Pour le pédagogue Neil Postman : « Les enfants entrent à l’école pleins de questions et de curiosité, et après quelques années, ils n’en ont plus. » (Neil Postman, Teaching as a Subversive Activity (1969, p. 40, trad. libre))
L’enfant-source ou l’enfant-graine : le miracle du développement spontané

Heureusement, certains esprits libres, comme Rousseau, ont commencé à percevoir l’enfant autrement. Dans Émile ou De l’éducation (1762), il propose que l’enfant soit guidé par sa curiosité naturelle. Une révolution.
Et voilà que l’enfant devient un sujet, un être doté de sa propre énergie intérieure.
Maria Montessori, plus tard, ira encore plus loin : « L’enfant n’est pas un vase que l’on remplit mais une source que l’on laisse jaillir. »
Elle ouvre ainsi la voie, selon moi, à la métaphore la plus subversive — car elle ôte définitivement aux adultes le pouvoir de créer l’enfant de toutes pièces — celle de la graine. On passe de l’ingénierie éducative au jardinage attentif.
Peter Gray, dans Libre pour apprendre, élabore magnifiquement sur cette idée que l’éducation n’est pas quelque chose que l’on fait aux enfants. C’est quelque chose qu’ils font pour eux-mêmes, avec notre soutien.
Et comme toute graine, l’enfant contient en lui-même son propre plan de développement. Notre rôle n’est pas de le tirer vers le haut comme une carotte trop pressée, mais de lui offrir un sol fertile, de l’eau, de la lumière, du temps… et la paix.

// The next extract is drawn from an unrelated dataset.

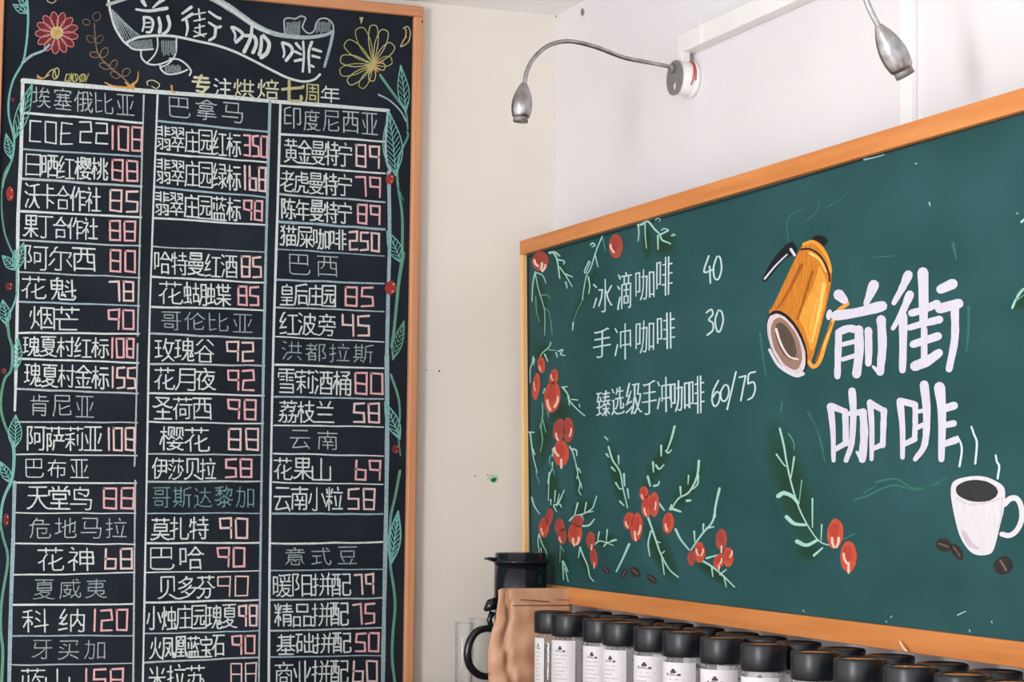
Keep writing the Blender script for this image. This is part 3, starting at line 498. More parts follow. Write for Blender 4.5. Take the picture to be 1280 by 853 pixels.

Conclusion : de la métaphore à l’action
Nous avons dressé, redirigé, rempli, corrigé, sauvé nos enfants. Parfois en les aimant sincèrement. Parfois en les craignant. Toujours en projetant sur eux nos espoirs de réparer le monde, ou au moins nos vies.
Et si, enfin, nous décidions d’écouter ce qu’ils ont à dire ? De les accompagner plutôt que les modeler ? De les considérer comme des êtres humains en devenir, ni dieux ni bêtes, mais des artistes de leur propre croissance ?
Car l’enfant n’est ni un vase, ni un pêcheur par nature, ni un projet. Il est une personne.